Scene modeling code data
+--

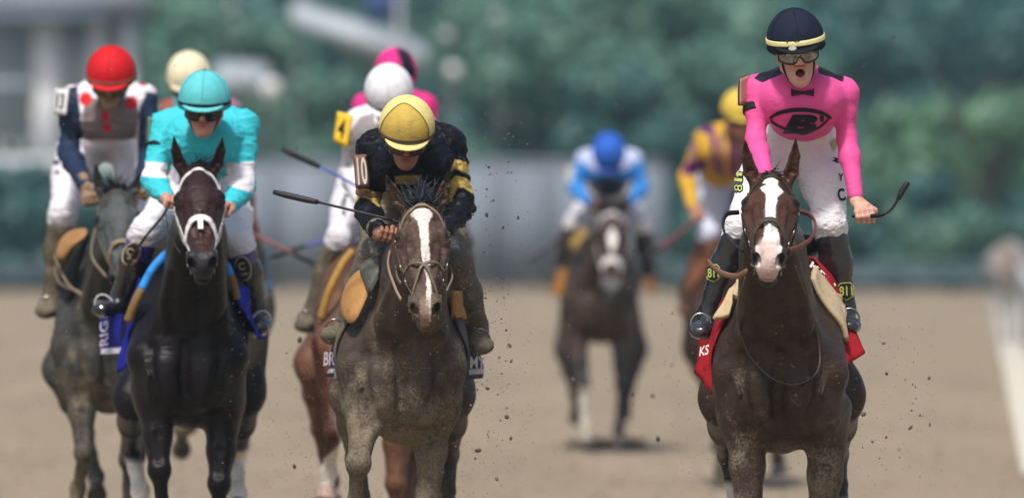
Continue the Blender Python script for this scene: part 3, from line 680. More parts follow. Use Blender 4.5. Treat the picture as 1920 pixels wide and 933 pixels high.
    def blot(ca, cb, cu, ra, rb, ru, col, amt=1.0, so_=.25):
        nonlocal c
        r_ = np.sqrt(((a_-ca)/ra)**2+((b_-cb)/rb)**2+((u_-cu)/ru)**2); k_ = sstep(1+so_, 1-so_, r_)*amt; c = c*(1-k_[:, None])+np.asarray(col)*k_[:, None]
    for s_ in (-1, 1):
        blot(s_*.04, .075, -.028, .025, .03, .02, sk*V3(1.15, .8, .75), .5, .6)
        blot(s_*.031, .094, .008, .014, .01, .0075, (.7, .68, .65), 1, .15); blot(s_*.031, .094, .008, .006, .02, .006, (.03, .02, .015), 1, .15); blot(s_*.032, .09, .030, .022, .03, .005, (.05, .03, .02), .8, .4)
    blot(0, .112, -.028, .014, .02, .014, sk*V3(1.15, .75, .7), .5, .6)
    blot(0, .095, -.053+.004*mo, .023, .02, .0075, sk*V3(.95, .55, .55), .8, .35); blot(0, .093, yl, .020, .02, .009, sk*V3(.95, .55, .55), .8, .35)
    if mo:
        blot(0, .055, mc+.002, .021, .036, .0185*mo, (.05, .008, .008), 1, .12); blot(0, .086, -.061, .016, .012, .0042, (.75, .72, .66), 1, .15); blot(0, .07, yl+.016, .012, .02, .008, (.30, .08, .08), .9, .3)
    blot(0, -.05, .03, .085, .055, .13, S.get('hairc', (.03, .018, .01)), 1, .06)
    mb.add(V, Q, c, .48, smud)
    for e in 'LR':
        if ('gr'+e) in J:
            Fz = SDF(); wr, g = J['wr'+e], J['gr'+e]; ax = np.array(S['axis'+e], float); fist(Fz, wr, g, ax, S.get('hands', 1.0), 1 if e == 'R' else -1)
            V, Q = Fz.mesh(S.get('fvox', .0026)); cc = np.tile(sk, (len(V), 1))*(.85+.3*fbm(V*90, 2, 9))[:, None]; mb.add(V, Q, cc, .5, smud)
    mb.build('body', M['skin'], root)
    O = dict(root=root, J=J, q=q, d=d, HH=HH, hd=hd, R=R, rt=rt, f=f, up=up, hs=hs, cs=cs, S=S)
    # --- clothes
    def garment(name, fn, col, mt, vox=.006, rough=.6, mud=.2, paints=(), wr=.004, wf=16, cuts=()):
        G = SDF(); fn(G)
        for p_, n_ in cuts: G.plane(p_, n_)
        V, Q = G.mesh(S.get('vox', vox)); W = V*wf; W[:, 2] *= 1.6; n1 = fbm(W+3*vnoise(V*5)[:, None], 3, 4); rg = np.clip(1-np.abs(n1-.5)*5, 0, 1)**1.5
        V = V+G.norms(V, Q)*(wr*(rg-.4))[:, None]; c_ = np.tile(V3(*col), (len(V), 1)); c_ = c_*(.93+.14*fbm(V*8, 2, 2))[:, None]
        md = np.full(len(V), float(mud))
        for p_ in paints:
            if p_[0] == 'mud':
                px = V[:, 0]*FPX/V[:, 1]+960; py = HY-(V[:, 2]-CH)*FPX/V[:, 1]; md = md+p_[2]*sstep(-p_[3], p_[3], inpoly(px, py, p_[1]))
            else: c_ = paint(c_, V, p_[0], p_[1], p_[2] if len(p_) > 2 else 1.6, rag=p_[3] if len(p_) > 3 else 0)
        b = MB(); b.add(V, Q, c_, rough, np.clip(md, 0, 1)); o = b.build(name, M[mt], root); return G, o
    cb = S.get('cuffb', .93)
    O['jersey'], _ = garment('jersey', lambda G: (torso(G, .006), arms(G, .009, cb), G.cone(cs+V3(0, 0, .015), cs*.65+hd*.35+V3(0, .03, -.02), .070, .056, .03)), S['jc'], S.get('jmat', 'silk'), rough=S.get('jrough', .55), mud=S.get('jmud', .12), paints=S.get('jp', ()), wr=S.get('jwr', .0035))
    O['breeches'], _ = garment('breeches', lambda G: (legs(G, .010), G.ecap(J['pel'], waist, (.155*bs, .105*bs), (.128*bs, .09*bs), sw, .06), shins(G, .003, -.02, .36)), S.get('bc', (.80, .79, .82)), 'breech', mud=S.get('bmud', .08), paints=S.get('bp', ()), wr=.006, wf=13)
    for e in 'LR':
        O['boot'+e], _ = garment('boot', lambda G: (shins(G, .010, .16, 1.0, e), feet(G, .006, e)), S.get('boc', (.02, .02, .025)), S.get('bomat', 'gloss'), rough=S.get('borough', .3), mud=S.get('bomud', .1), paints=S.get('bop', ()), wr=.002, wf=20)
    # --- helmet with visor and band
    Z = SDF(); Z.ell(HH(0, -.012, .045), V3(.115, .134, .128)*hs, R, .01); tlt = nrm(up+f*.10); Z.plane(HH(0, 0, S.get('rimz', .012)), -tlt, .012)
    In = SDF(); b = MB(); V, Q = Z.mesh(S.get('zvox', .005)); c_ = np.tile(V3(*S['hc']), (len(V), 1)); md = np.full(len(V), S.get('hmud', .1))
    for p_ in S.get('hp_', ()):
        if p_[0] == 'mud': px = V[:, 0]*FPX/V[:, 1]+960; py = HY-(V[:, 2]-CH)*FPX/V[:, 1]; md = md+p_[2]*sstep(-p_[3], p_[3], inpoly(px, py, p_[1]))
        else: c_ = paint(c_, V, p_[0], p_[1], 1.6, d+.35+S['head'][2])
    b.add(V, Q, c_, S.get('hrough', .6), np.clip(md, 0, 1)); hel = b.build('helmet', M['cloth'], root)
    Vz = SDF(); Vz.ell(HH(0, .060, S.get('visz', .040)), V3(.092, .088, .012)*hs, np.array([rt, nrm(f-up*.32), nrm(up+f*.32)]), .01); b = MB(); V, Q = Vz.mesh(.004); b.add(V, Q, S.get('vc', S['hc']), S.get('hrough', .6), S.get('hmud', .1)); b.build('visor', M['cloth'], hel)
    an = np.linspace(0, 2*math.pi, 28, endpoint=False); bz = S.get('bandz', .036); b = MB()
    strap(b, Z, [HH(.13*math.sin(a), -.012+.15*math.cos(a), bz-.006*math.cos(a)) for a in an], S.get('bandw', .012)*hs, .0025, S.get('bandc', (.015, .015, .02)), .6, 2, True, mud=S.get('hmud', .1)); b.build('helmet_band', M['cloth'], hel)
    b = MB(); T2 = SDF(); T2.ell(HH(0, -.012, .172), V3(.011, .011, .006)*hs, R); V, Q = T2.mesh(.003); b.add(V, Q, S.get('btc', S['hc']), .6); b.build('button', M['cloth'], hel)
    O['hel'] = hel; O['Z'] = Z
    if S.get('seams', True):
        for a0 in ((0, 180), (62, 242), (118, 298)):
            for a1 in a0:
                b = MB(); aa = math.radians(a1); strap(b, Z, [HH(.16*math.sin(aa)*math.cos(t), -.012+.17*math.cos(aa)*math.cos(t), .045+.16*math.sin(t)) for t in np.linspace(.05, 1.5, 7)], .0028*hs, .0014, tuple(.55*x for x in S['hc']), .8, 3); b.build('seam', M['cloth'], hel)
    b = MB(); NK = K
    for s_ in (-1, 1): strap(b, K, [HH(s_*.078, .03, .005), HH(s_*.072, .035, -.03), HH(s_*.052, .045, -.065-.015*mo), HH(s_*.02, .05, -.105-.03*mo), HH(0, .05, -.115-.03*mo)], .011*hs, .003, (.012, .012, .014), .6, 6)
    b.build('chin_strap', M['cloth'], hel)
    # --- goggles wrapped round the brow
    if S.get('goggles', 'dark') is not None:
        gk = S.get('goggles', 'dark'); b = MB(); na, nb_ = 33, 9; G = np.zeros((nb_, na, 3)); gz = S.get('gz', .008)
        for j in range(na):
            a = math.radians(-62+124*j/(na-1)); x = abs(math.degrees(a))
            top = .024-.004*(x/62)**2; bot = -.039+.028*math.exp(-(x/9)**2)+.016*(x/62)**3
            for i in range(nb_):
                z = top+(bot-top)*i/(nb_-1); rr = .094+.006*math.cos(math.pi*(i/(nb_-1)-.5)); G[i, j] = HH(.088*math.sin(a), .022+rr*math.cos(a)*.96, gz+z)
        grid_patch(b, G, S.get('gc', (.010, .010, .012)), .003, .06 if gk != 'muddy' else .4, S.get('gmud', 0)); fr = b.build('goggles', M['mirror' if gk == 'mirror' else 'dark'], root)
        b = MB(); loop = list(G[0])+list(G[1:, -1])+list(G[-1, ::-1][1:])+list(G[1:-1, 0][::-1]); tube(b, np.array(loop), .0038*hs, S.get('gf', (.015, .014, .014)), .35, 6, True, S.get('gmud', 0)); b.build('goggle_frame', M['rubber'], fr)
        b = MB(); strap(b, Z, [HH(s*.09, .06, gz+.004) if s else HH(0, -.15, .0) for s in (-1,)]+[HH(-.12, -.02, gz+.006), HH(-.09, -.11, gz+.006), HH(0, -.15, gz+.006), HH(.09, -.11, gz+.006), HH(.12, -.02, gz+.006), HH(.09, .06, gz+.004)], .016*hs, .003, (.015, .015, .016), .6, 6); b.build('goggle_strap', M['cloth'], fr)
    O['limbs'] = {}
    for e in 'LR':
        A = SDF(); arms(A, .009, cb, e); O['limbs']['sh'+e] = A; A = SDF(); shins(A, .010, .1, 1.0, e); O['limbs']['kn'+e] = A
    return O
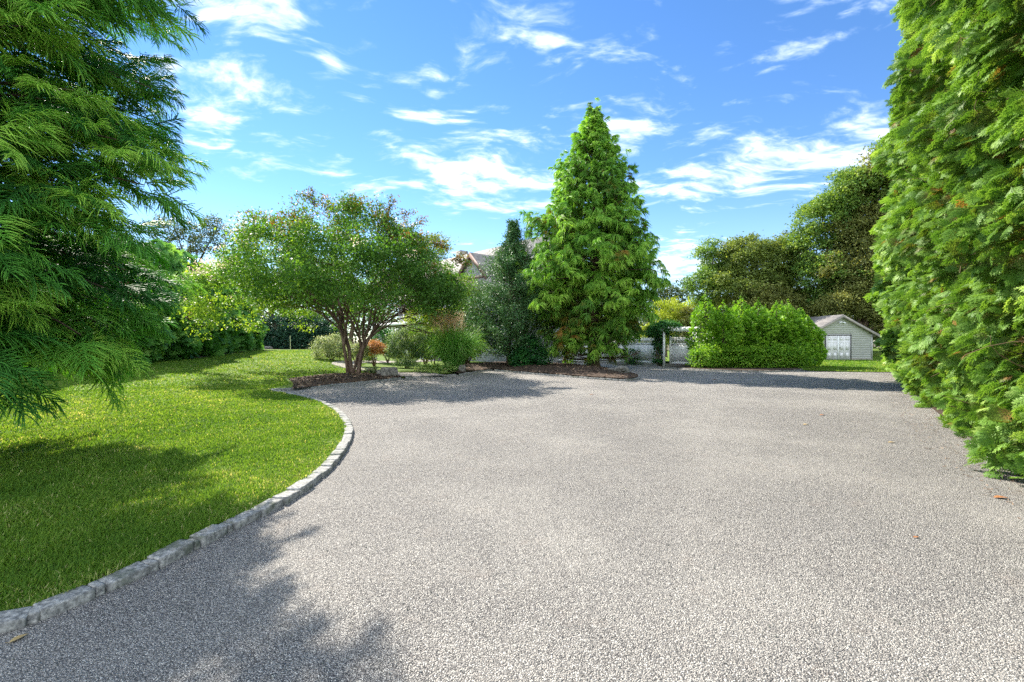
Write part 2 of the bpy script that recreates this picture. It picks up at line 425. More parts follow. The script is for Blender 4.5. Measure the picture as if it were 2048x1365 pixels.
lawn_edge = [tuple(p) for p in offset(KA, .112)]
lawn_poly = lawn_edge + [tuple(p) for p in offset(KB, .06)][1:] + [(-3.3, 19.8), (-2.0, 21.6), (-1.0, 24.0), (-.8, 40), (-3, 62), (-60, 62), (-60, -8), (-12, -8), (-8, -1)]
sheet('lawn', lawn_poly, lawn_h, M_LAWN, step=0.55, fine=.2)
sheet('back_lawn', [(15.0, 22.3), (19.6, 21.3), (24, 21.0), (60, 22), (60, 70), (10, 70), (10.0, 33), (12.5, 28), (14.5, 24)], back_h, M_LAWN, step=1.2, fine=.6)

# garden path curving away behind the big multi-stem tree
path_c = [(-4.0, 18.7), (-4.3, 20.2), (-6.0, 21.6), (-8.6, 23.6), (-9.6, 25.6), (-8.2, 28.0), (-6.6, 30.2), (-5.6, 34)]
pc = resample(smoothline(path_c, 3), .4); wd = np.interp(np.arange(len(pc)), [0, 4, 10, len(pc)], [1.35, .75, .6, .6])
L1, L2 = offset(pc, 1.0), offset(pc, -1.0)
pth = [tuple(pc[i] + (L1[i] - pc[i]) * wd[i]) for i in range(len(pc))] + [tuple(pc[i] + (L2[i] - pc[i]) * wd[i]) for i in reversed(range(len(pc)))]
b = Buf(); n = len(pc); A_ = np.array(pth[:n]); B_ = np.array(pth[n:][::-1])
g = np.stack([A_ * (1 - t) + B_ * t for t in np.linspace(0, 1, 6)], 1).reshape(-1, 2)
F = [(i * 6 + j, i * 6 + j + 1, (i + 1) * 6 + j + 1, (i + 1) * 6 + j) for i in range(n - 1) for j in range(5)]
b.add(np.column_stack([g, lawn_h(g[:, 0], g[:, 1]) + .022]), F)
tag(b.build('garden_path', M_PATH, smooth=True), kind='structure')

# mulch beds
bed1 = [G(584, 776.5, .09), G(588, 766, .09), (-8.3, 16.9), (-7.9, 19.2), (-6.8, 20.1), (-5.6, 19.9), (-4.9, 19.3), tuple(offset(KB, .07)[-1])] + [tuple(p) for p in reversed(offset(KB, .07)[1:-1])]
bed1 = [tuple(p) for p in bed1]
bc1 = np.mean(bed1, axis=0)
def bed1_h(x, y):
    Q = np.stack([x, y], 1); d = polydist(Q, bed1 + bed1[:1])
    return lawn_h(x, y) + .025 + .10 * S(0, 1.0, d) + .012 * np.sin(x * 9) * np.cos(y * 8)
sheet('mulch_bed', bed1, bed1_h, M_MULCH, step=.25, fine=.2)
bed2 = [tuple(p) for p in offset(KC, .06)] + [tuple(p) for p in offset(KD, .06)] + [(5.4, 23.2), (4.0, 26.0), (1.5, 28.0), (-1.5, 28.5), (-3.6, 26.5), (-3.6, 22.5)]
def bed2_h(x, y):
    Q = np.stack([x, y], 1); d = polydist(Q, bed2 + bed2[:1])
    return .10 + .17 * S(0, 1.6, d) + .015 * np.sin(x * 7) * np.cos(y * 8)
def bed2_at(x, y): return float(bed2_h(np.array([x]), np.array([y]))[0])
sheet('mulch_bed', bed2, bed2_h, M_MULCH, step=.3, fine=.2)
bed3 = [(9.4, 27.7), (10.0, 25.2)] + [tuple(p) for p in offset(KE, .06)[4:]] + [(15.4, 24.5), (16.8, 27.5), (12, 29)]
sheet('mulch_bed', bed3, lambda x, y: .08 + 0 * x, M_MULCH, step=.6, fine=.4)
leftbed = [(-13.5, 15), (-13.2, 20), (-15.5, 27), (-21, 40), (-26, 40), (-22, 26), (-20, 12), (-15, 10)]
leftbed = [(-20.2, 13.5), (-16.0, 18.5), (-15.5, 22.5), (-17.4, 29.0), (-20, 37), (-13, 40.5), (-14, 46), (-34, 46), (-34, 12)]
sheet('mulch_bed', leftbed, lambda x, y: lawn_h(x, y) + .03, M_MULCH, step=.8, fine=.5)

# wood chips and litter lying in the beds (nobody could count them)
def scatter_flat(name, polys, n, smin, smax, mat, hf, tlo=0, thi=1, kind='stuff', label=None, cat=None):
    b = Buf()
    for poly, k, h in zip(polys, n, hf):
        q = np.array(poly); P_ = rng.uniform(q.min(0), q.max(0), (k * 3, 2)); P_ = P_[inpoly(P_, poly)][:k]
        z = h(P_[:, 0], P_[:, 1]) + .006; m_ = len(P_)
        d = np.stack([rng.normal(size=m_), rng.normal(size=m_), rng.uniform(-.25, .25, m_)], 1)
        M = frames(d, np.tile([0, 0, 1.], (m_, 1)), rng.uniform(-.5, .5, m_)) * rng.uniform(smin, smax, m_)[:, None, None]
        tV = np.array([(-.5, -.12, 0), (.45, -.2, .05), (.5, .15, .0), (-.45, .2, .05)])
        b.scatter(tV, [(0, 1, 2, 3)], M, np.column_stack([P_, z]), rng.uniform(tlo, thi, m_) ** 1.6)
    o = b.build(name, mat); tag(o, label, cat, kind=kind); return o
scatter_flat('wood_chips', [bed1, bed2], [2600, 5200], .04, .12, M_CHIP, [bed1_h, bed2_h], label='brown wood chips strewn over the mulch beds', cat='mulch')

# ------------------------------------------------------------------ kerb stones
def stone_mesh(name, L, W, H, seed, bev=.011, amp=.0055):
    r = random.Random(seed); bm = bmesh.new(); bmesh.ops.create_cube(bm, size=1.0)
    for v in bm.verts: v.co.x *= L; v.co.y *= W; v.co.z *= H
    for v in bm.verts: v.co += Vector((r.uniform(-1, 1) * amp * 1.2, r.uniform(-1, 1) * amp, r.uniform(-1, 1) * amp))
    bmesh.ops.bevel(bm, geom=list(bm.edges), offset=bev, segments=2, profile=.6, affect='EDGES')
    bmesh.ops.subdivide_edges(bm, edges=[e for e in bm.edges if e.calc_length() > .06], cuts=2, use_grid_fill=True)
    for v in bm.verts: v.co += Vector((r.uniform(-1, 1), r.uniform(-1, 1), r.uniform(-1, 1))) * amp * .35
    me = bpy.data.meshes.new(name); bm.to_mesh(me); bm.free()
    for p_ in me.polygons: p_.use_smooth = True
    me.materials.append(M_GRANITE); return me
KM = [stone_mesh('kerb_stone', .245, .125, .20, i) for i in range(12)]
KS = [stone_mesh('filler_stone', .05, .105, .18, 40 + i, bev=.010, amp=.005) for i in range(4)]
def place_kerb(line, label, group, gap0=.023, wide_until=0, flush=0.0, start=0):
    L = np.array(line, float); seg = np.linalg.norm(np.diff(L, axis=0), axis=1); s_ = np.concatenate([[0], np.cumsum(seg)])
    def at(t):
        return np.array([np.interp(t, s_, L[:, 0]), np.interp(t, s_, L[:, 1])])
    t = 0.0; k = 0
    while t < s_[-1] - .15:
        sc = random.uniform(.90, 1.12)
        ln = .245 * sc
        a, c = at(t), at(min(t + ln, s_[-1])); m_ = (a + c) / 2; ang = math.atan2(*(c - a)[::-1])
        nrm = np.array([-math.sin(ang), math.cos(ang)])
        p = m_ + nrm * .062
        o = bpy.data.objects.new('kerb_stone', random.choice(KM)); COL.objects.link(o)
        o.location = (p[0], p[1], -.036 + random.uniform(-.010, .010) - flush)
        o.scale = (sc * (1 if wide_until > t else 1.0), random.uniform(.95, 1.1), 1)
        o.rotation_euler = (random.uniform(-.06, .06), random.uniform(-.04, .04), ang + random.uniform(-.03, .03) + (math.pi if random.random() < .5 else 0))
        tag(o, label, 'kerb stone', group)
        t += ln
        if t < wide_until:
            q = at(t + .034); o2 = bpy.data.objects.new('filler_stone', random.choice(KS)); COL.objects.link(o2)
            q = q + nrm * .058
            o2.location = (q[0], q[1], -.034); o2.rotation_euler = (0, 0, ang + random.uniform(-.1, .1))
            tag(o2, 'small dark filler stone wedged between two long kerb blocks', 'filler stone', 'filler stones between the near kerb blocks')
            t += .068
        else: t += gap0 + random.uniform(-.003, .006)
        k += 1
def arc_at(line, y0):
    L = np.array(line); s_ = np.concatenate([[0], np.cumsum(np.linalg.norm(np.diff(L, axis=0), axis=1))])
    i = np.argmax(L[:, 1] > y0); return s_[i]
place_kerb(KA, 'granite kerb block in the curved edging between the lawn and the driveway', 'kerb stones along the curved lawn edge', wide_until=arc_at(KA, 3.55))
place_kerb(KB, 'granite kerb block edging the mulch under the spreading multi-stem tree', 'kerb stones edging the mulch below the spreading tree')
place_kerb([G(812, 757.3), G(866, 754.5), G(918, 751.3)], 'low flush granite block where the garden path meets the driveway', 'flush stones across the mouth of the garden path', flush=.012)
place_kerb(KC, 'granite kerb block in the short run in front of the ornamental grass', 'kerb stones in front of the ornamental grass')
place_kerb(KD, 'granite kerb block edging the rounded bed of the tall conical conifer', 'kerb stones round the tall conifer bed')
place_kerb(KE, 'granite kerb block along the foot of the white gate and clipped hedge', 'kerb stones along the gate and hedge')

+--

Copy out exactly the lines from the one containing "Write part 2" to the one containing "M_LAWN, step=1.2, fine=.6)", both ends inclusive.

Write part 2 of the bpy script that recreates this picture. It picks up at line 425. More parts follow. The script is for Blender 4.5. Measure the picture as if it were 2048x1365 pixels.
lawn_edge = [tuple(p) for p in offset(KA, .112)]
lawn_poly = lawn_edge + [tuple(p) for p in offset(KB, .06)][1:] + [(-3.3, 19.8), (-2.0, 21.6), (-1.0, 24.0), (-.8, 40), (-3, 62), (-60, 62), (-60, -8), (-12, -8), (-8, -1)]
sheet('lawn', lawn_poly, lawn_h, M_LAWN, step=0.55, fine=.2)
sheet('back_lawn', [(15.0, 22.3), (19.6, 21.3), (24, 21.0), (60, 22), (60, 70), (10, 70), (10.0, 33), (12.5, 28), (14.5, 24)], back_h, M_LAWN, step=1.2, fine=.6)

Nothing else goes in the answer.